İçişleri Bakanlığı’nın anılan genelgesi ve bloke işlemi yukarıda belirttiğimiz hükümler doğrultusunda açıkça hukuksuz olmakla birlikte, sosyal hizmetlerin sunumu münhasıran ne yerel yönetimlere ne de merkezi yönetime aittir. Her ikisi tarafından ayrı ayrı sunulabileceği gibi ortaklaşa yapılması da mümkündür. Burada sorgulanması ve denetlenmesi gereken, toplanan bağışların gerçekten ihtiyaç sahiplerine gidip gitmemesi olmalıdır. Kaldı ki, iyilik temelinde başlatılan dayanışma hareketi, devlet organlarının bir diğerine tahakkümünü değil bütün kurumlarıyla birlik ve dayanışma içerisinde olmasını temsil etmelidir.
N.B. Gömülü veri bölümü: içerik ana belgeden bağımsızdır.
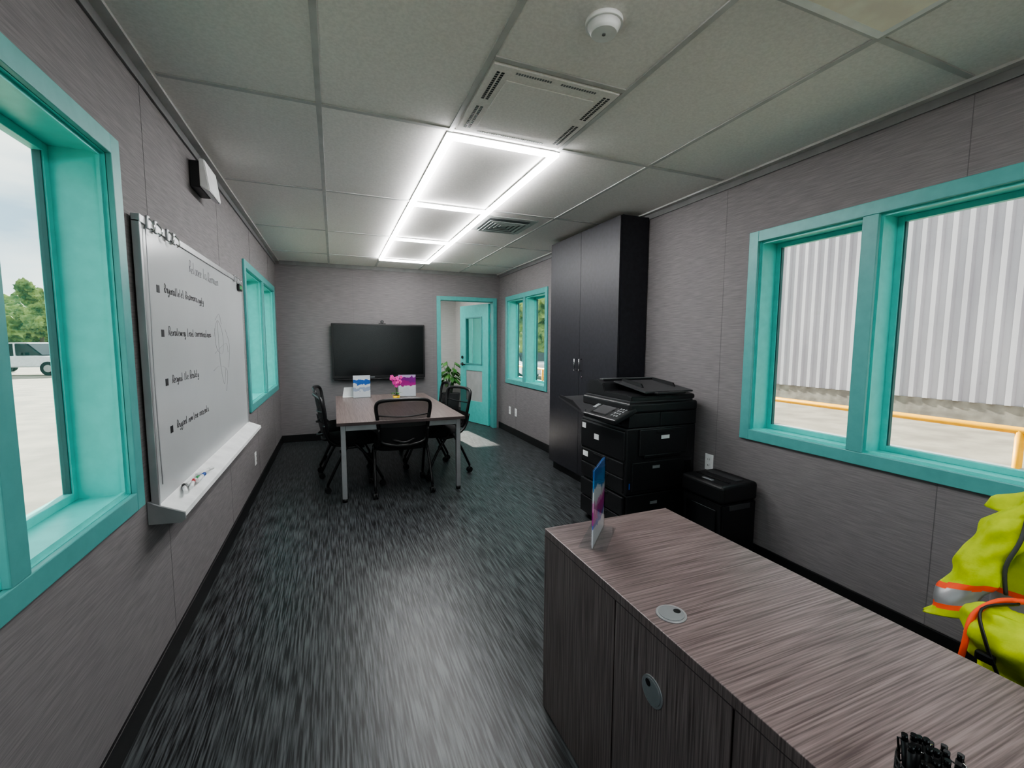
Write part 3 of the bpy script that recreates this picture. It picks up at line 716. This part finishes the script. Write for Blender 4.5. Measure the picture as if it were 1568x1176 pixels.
def pickup(name,x,y,rot,body):
    k=MB(); Wd=.95
    k.prism([(-2.7,.45),(-2.7,1.0),(-.6,1.05),(-.45,1.05),(1.2,1.08),(2.5,.98),(2.75,.8),(2.75,.45)],1,-Wd,Wd,body,bev=.05)
    k.prism([(-.55,1.04),(-.45,1.72),(.75,1.75),(1.45,1.08)],1,-.82,.82,CARG,bev=.05); k.prism([(-.47,1.70),(-.43,1.77),(.72,1.79),(.80,1.70)],1,-.80,.80,body,bev=.03)
    for wx in (-1.75,1.75):
        for s_ in (-1,1): k.cyl((wx,s_*.70,.38),(wx,s_*.97,.38),.38,TIRE,seg=22); k.cyl((wx,s_*.96,.38),(wx,s_*.985,.38),.2,SILV,seg=16)
    k.box((2.72,-.7,.6),(2.79,.7,.82),DGREY,.02)
    for s_ in (-1,1): k.box((2.70,s_*.80-.12,.72),(2.77,s_*.80+.12,.9),LGREY,.02); k.box((.55,s_*1.0-.08,1.1),(.65,s_*1.0+.08,1.25),BLACK,.02)
    for s_ in (-1,1): k.box((.12,s_*.80-.03,1.06),(.20,s_*.80+.03,1.74),body)
    k.done(name,(x,y,GZ),rot)
pickup('pickup_truck',-15.9,32.8,math.radians(-12),CARW)
pickup('pickup_truck',-20.5,37.0,math.radians(-30),CARD)
def sedan(name,x,y,rot,body):
    k=MB()
    k.prism([(-2.2,.35),(-2.25,.85),(-1.5,.95),(1.0,.92),(2.1,.75),(2.25,.4)],1,-.88,.88,body,bev=.05)
    k.prism([(-1.5,.92),(-.95,1.38),(.25,1.42),(1.1,.9)],1,-.75,.75,CARG,bev=.05)
    for wx in (-1.35,1.35):
        for s_ in (-1,1): k.cyl((wx,s_*.66,.33),(wx,s_*.9,.33),.33,TIRE,seg=22)
    k.done(name,(x,y,GZ),rot)
sedan('parked_car',9.6,21.5,math.radians(80),CARW); sedan('parked_car',-29,38,math.radians(10),CARD)

# ------------------------------------------------------------------ world + sun
W_=bpy.data.worlds.new('sky'); S.world=W_; W_.use_nodes=True
nt=W_.node_tree; N=nt.nodes; L=nt.links; N.clear()
o=N.new('ShaderNodeOutputWorld'); bg_=N.new('ShaderNodeBackground'); tc=N.new('ShaderNodeTexCoord')
mp=N.new('ShaderNodeMapping'); mp.inputs['Scale'].default_value=(1.6,1.6,5.0); nz=N.new('ShaderNodeTexNoise'); nz.inputs['Scale'].default_value=1.6; nz.inputs['Detail'].default_value=7
r=N.new('ShaderNodeValToRGB'); r.color_ramp.elements[0].position=.38; r.color_ramp.elements[0].color=lin((158,178,195)); r.color_ramp.elements[1].position=.60; r.color_ramp.elements[1].color=lin((240,239,234))
L.new(tc.outputs['Generated'],mp.inputs[0]); L.new(mp.outputs[0],nz.inputs['Vector']); L.new(nz.outputs['Fac'],r.inputs[0]); L.new(r.outputs[0],bg_.inputs['Color'])
bg_.inputs['Strength'].default_value=2.5; L.new(bg_.outputs[0],o.inputs[0])
sl=bpy.data.lights.new('sun','SUN'); sl.energy=20.0; sl.angle=.01; sl.color=(1,.93,.84)
so=bpy.data.objects.new('sun',sl); COL.objects.link(so)
dv=Vector((.12,-1,-.43)); so.rotation_euler=(-dv).to_track_quat('Z','Y').to_euler(); so.location=(0,20,20)

# ------------------------------------------------------------------ camera
cd=bpy.data.cameras.new('camera'); co=bpy.data.objects.new('camera',cd); COL.objects.link(co)
Yv=Vector((-273,64,-675)).normalized(); Zv=Vector((36,7112,675)).normalized(); Zv=(Zv-Yv*Zv.dot(Yv)).normalized(); Xv=Yv.cross(Zv)
M=Matrix((Xv,Yv,Zv)).to_4x4(); M.translation=Vector((0,0,1.37)); co.matrix_world=M
cd.sensor_width=36; cd.sensor_fit='HORIZONTAL'; cd.lens=675/1568*36; cd.clip_start=.02; cd.clip_end=500
S.camera=co
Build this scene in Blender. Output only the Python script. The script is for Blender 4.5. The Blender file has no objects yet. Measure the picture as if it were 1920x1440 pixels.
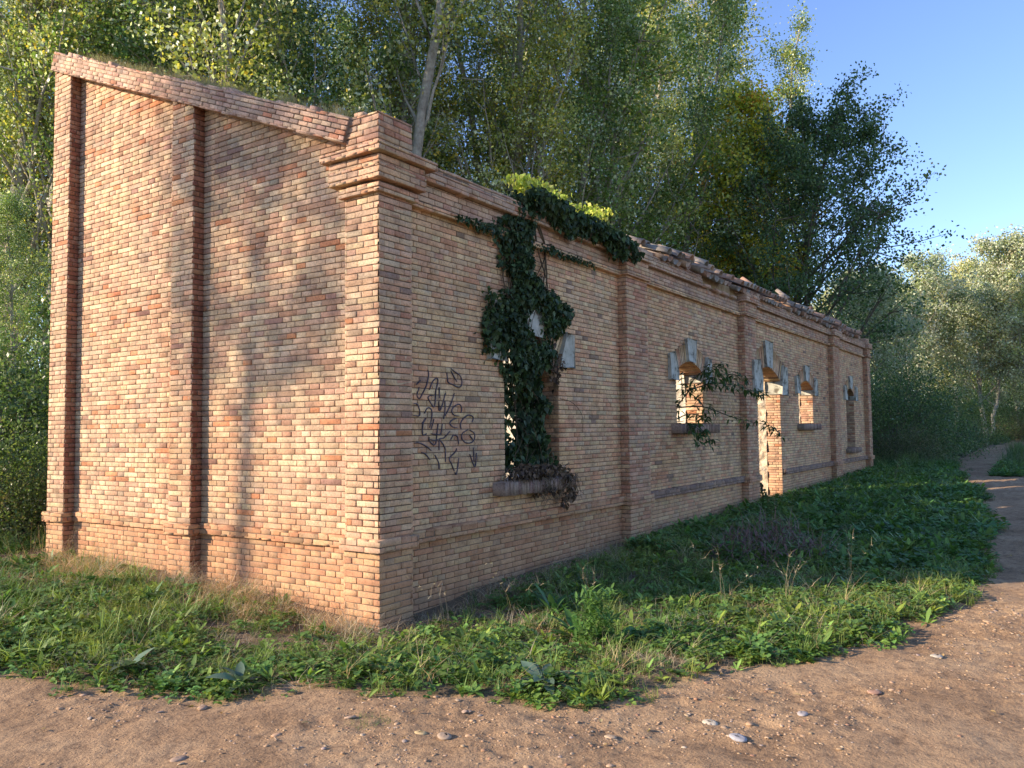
import bpy, math, random
import numpy as np
from math import radians as rad, sin, cos, pi, atan2
from mathutils import Matrix, Vector

SC = bpy.context.scene
COL = SC.collection
rng = np.random.default_rng(7)
random.seed(7)

# ---------------------------------------------------------------- camera
CAM = np.array([-4.848, -4.545, 1.55])
YAW, PIT, ROL, FPX = 0.59135, 0.05563, -0.01166, 1527.4
_F = np.array([cos(YAW)*cos(PIT), sin(YAW)*cos(PIT), sin(PIT)])
_R0 = np.array([sin(YAW), -cos(YAW), 0.0]); _U0 = np.cross(_R0, _F)
_R = cos(ROL)*_R0 + sin(ROL)*_U0; _U = -sin(ROL)*_R0 + cos(ROL)*_U0
cd = bpy.data.cameras.new('camera'); cam = bpy.data.objects.new('camera', cd); COL.objects.link(cam)
cd.sensor_width = 36; cd.lens = FPX/1920*36; cd.clip_end = 2000; cd.clip_start = 0.05
m = Matrix.Identity(4)
for i in range(3):
    m[i][0], m[i][1], m[i][2], m[i][3] = _R[i], _U[i], -_F[i], CAM[i]
cam.matrix_world = m; SC.camera = cam

# ---------------------------------------------------------------- sky and sun
SUN_EL, SUN_AZ = rad(20.5), atan2(.689, -.725)        # direction towards the sun
w = bpy.data.worlds.new('World'); SC.world = w; w.use_nodes = True
nt = w.node_tree; nt.nodes.clear()
sky = nt.nodes.new('ShaderNodeTexSky'); sky.sky_type = 'NISHITA'; sky.sun_disc = False
sky.sun_elevation = SUN_EL; sky.sun_rotation = pi/2 - SUN_AZ
sky.altitude = 1500; sky.air_density = 1.15; sky.dust_density = .1; sky.ozone_density = 2.0
bg = nt.nodes.new('ShaderNodeBackground'); bg.inputs[1].default_value = 0.15
wo = nt.nodes.new('ShaderNodeOutputWorld')
tn = nt.nodes.new('ShaderNodeMix'); tn.data_type = 'RGBA'; tn.blend_type = 'MULTIPLY'; tn.inputs[0].default_value = 1
tn.inputs[7].default_value = (.86, .88, 1.08, 1)
nt.links.new(sky.outputs[0], tn.inputs[6]); nt.links.new(tn.outputs[2], bg.inputs[0]); nt.links.new(bg.outputs[0], wo.inputs[0])
ld = bpy.data.lights.new('sun', 'SUN'); sun = bpy.data.objects.new('sun', ld); COL.objects.link(sun)
ld.energy = 5.0; ld.angle = rad(.55); ld.color = (1, .82, .63)
sd = Vector((cos(SUN_EL)*cos(SUN_AZ), cos(SUN_EL)*sin(SUN_AZ), sin(SUN_EL)))
sun.rotation_euler = sd.to_track_quat('Z', 'Y').to_euler(); sun.location = (-20, 20, 20)
SC.view_settings.view_transform = 'Standard'; SC.view_settings.look = 'None'
SC.view_settings.exposure = 1.0; SC.view_settings.gamma = 1
SC.cycles.max_bounces = 7; SC.cycles.diffuse_bounces = 3; SC.cycles.transmission_bounces = 3
SC.cycles.caustics_reflective = False; SC.cycles.caustics_refractive = False
SC.cycles.sample_clamp_indirect = 6

def at(px, depth, z=0.0):
    """world position standing at photo column px, depth metres ahead"""
    f = np.array([cos(YAW), sin(YAW)]); r = np.array([sin(YAW), -cos(YAW)])
    p = CAM[:2] + f*depth + r*(px-960)/FPX*depth
    return float(p[0]), float(p[1])

# ---------------------------------------------------------------- noise
def _hash(ix, iy, s):
    n = (ix*374761393 + iy*668265263 + s*982451653) & 0xffffffff
    n = ((n ^ (n >> 13))*1274126177) & 0xffffffff
    return ((n ^ (n >> 16)) & 0xffff)/65535.0
def vnoise(x, y, s=0):
    x = np.asarray(x, float); y = np.asarray(y, float)
    ix = np.floor(x).astype(np.int64); iy = np.floor(y).astype(np.int64)
    fx = x-ix; fy = y-iy; fx = fx*fx*(3-2*fx); fy = fy*fy*(3-2*fy)
    a = _hash(ix, iy, s); b = _hash(ix+1, iy, s); c = _hash(ix, iy+1, s); d = _hash(ix+1, iy+1, s)
    return (a*(1-fx)+b*fx)*(1-fy) + (c*(1-fx)+d*fx)*fy
def fbm(x, y, s=0, o=4):
    t = 0; a = .5
    for i in range(o):
        t = t + a*vnoise(np.asarray(x)*2**i, np.asarray(y)*2**i, s+i); a *= .5
    return t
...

Bilinmelidir ki; kitlelerin ölümünün söz konusu olduğu küresel bir krizde, ideolojik kaygılarla zarar verilmeye çalışılan her dayanışma hareketi, azalmak şöyle dursun daha da yeşerirken, ona zarar vermeye çalışan her türlü eylem ve söylem tarihin kınadığı sayfalarda kendine yer bulacaktır.